SURİYE’DEKİ KÜRTLERİN DURUMU: SÜREKLİLEŞMİŞ BİR TEHCİR
Suriye’deki Kürtlerin savaştaki konumunu vurgulayan Özsoy, göç ve askeri dengeler üzerinden açıklamada bulundu:
“Kürtler açısında insani durum çok kötü durumda. Afrin’in işgalinden sonra Tel Rıfat ve Şehba’ya geçen Kürtler oradan da çıkmak durumunda kaldı. Süreklileşmiş bir tehcir durumu var. Önümüzde aylarda çatışmaların şiddeti artacağı benziyor. Türkiye, Münbiç’e, gözü keserse oradan Fırat’ın batısına da saldırabileceği bir konjonktür oluşturmaya çalışacak. Trump gelene kadar yereldeki kazanımlarını arttırıp, denge oluştuktan sonra tekrar pazarlık masasına dönecek. İran ve Rusya ise Tahrir El Şam’a, Suriye Milli Ordusu’na yönelik çok ciddi saldırılar da yapabilir.”

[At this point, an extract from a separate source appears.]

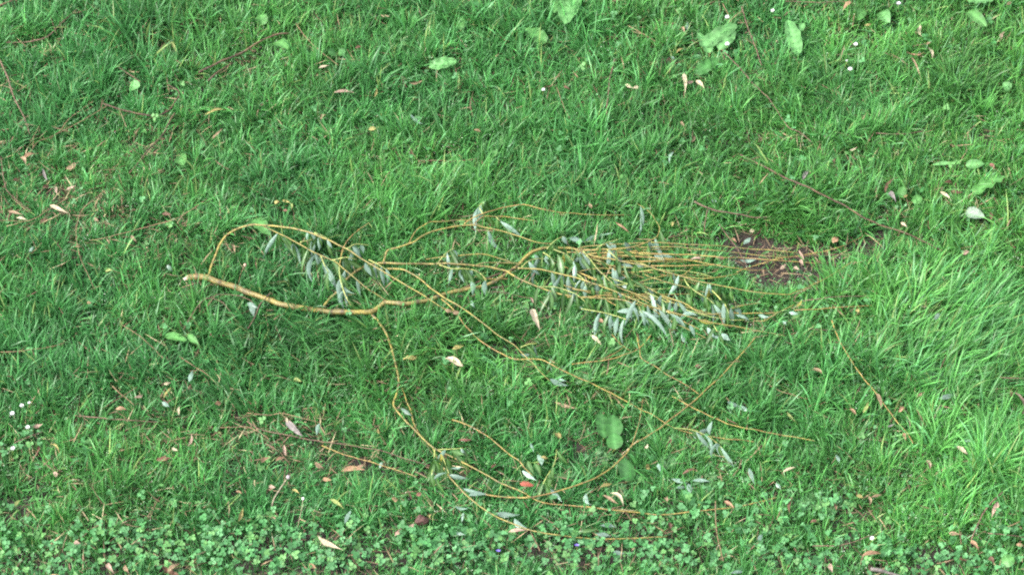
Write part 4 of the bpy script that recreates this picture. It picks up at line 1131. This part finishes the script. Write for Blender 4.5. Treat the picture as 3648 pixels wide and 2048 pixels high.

‘BÖLGESEL VE KÜRESEL GÜÇLERİN KONUMLANIŞI GÖSTERECEK’
Türkiye’nin Suriye’deki askeri varlığını değerlendiren Özsoy, süreci belirleyenin bölgesel ve küresel güçlerin konumlanışı olduğuna dikkat çekti:
“Türkiye’nin elinde fırsat olsa Kürtlerin tüm kazanımlarını ortadan kaldırmak, orayı da yok etmek isteyecektir. Bölgesel ve küresel denklemde buna müsait olduğu sürece saldıracaktır. Bu yeni bir durum değil. Milli güvenlik meselesi olarak hep Kürt meselesini alıyorlar ama Suriye’de ‘ikinci bir Irak’a’ müsaade etmeyeceğiz siyaseti, Kürtlerin coğrafik olarak bölgesel bir özerkliğe, hele ki öz savunma sahibi olmasına -Güney Kürdistan gibi- müsaade etmeyeceğiz konsepti var. Bunun ne kadar olabileceğini bölgesel ve küresel güçlerin konumlanışı gösterecektir.”
‘KÜRTLERİN KAZANIMLARI ARTABİLİR’
Özsoy, Suriye’de olası senaryoları değerlendirdi:
“Savaş ve barış diyalektiği çok net işliyor. Önceki dönemde Rojava’da Türkler, gelin birlikte savaşalım, Esad’ı devirelim istiyordu. Kürtler tamam devirelim ama bize ne olacak dediğinde Davutoğlu ‘Kürtler geleceğine Suriye’de halklar oturup karar verecek’ diyerek Kürtlerin kaderini oradaki Arap milliyetçilerinin insafına bıraktı. Kürtler buna girmedi ve IŞİD’i geriletip kazanımlarını arttırınca ciddi tehdit konusu oldular. Şimdi de benzer bir durumda söz konusu. Suriye ve Esad zayıflayacak. İsrail ve Amerika. Suriye’ye muhtemelen çok daha sert yüklenecek. Böyle bir durumda Kürtlerin kazanımları artabilir. Türkiye, bu noktadan bakarak angaje olmaya çalışıyor.”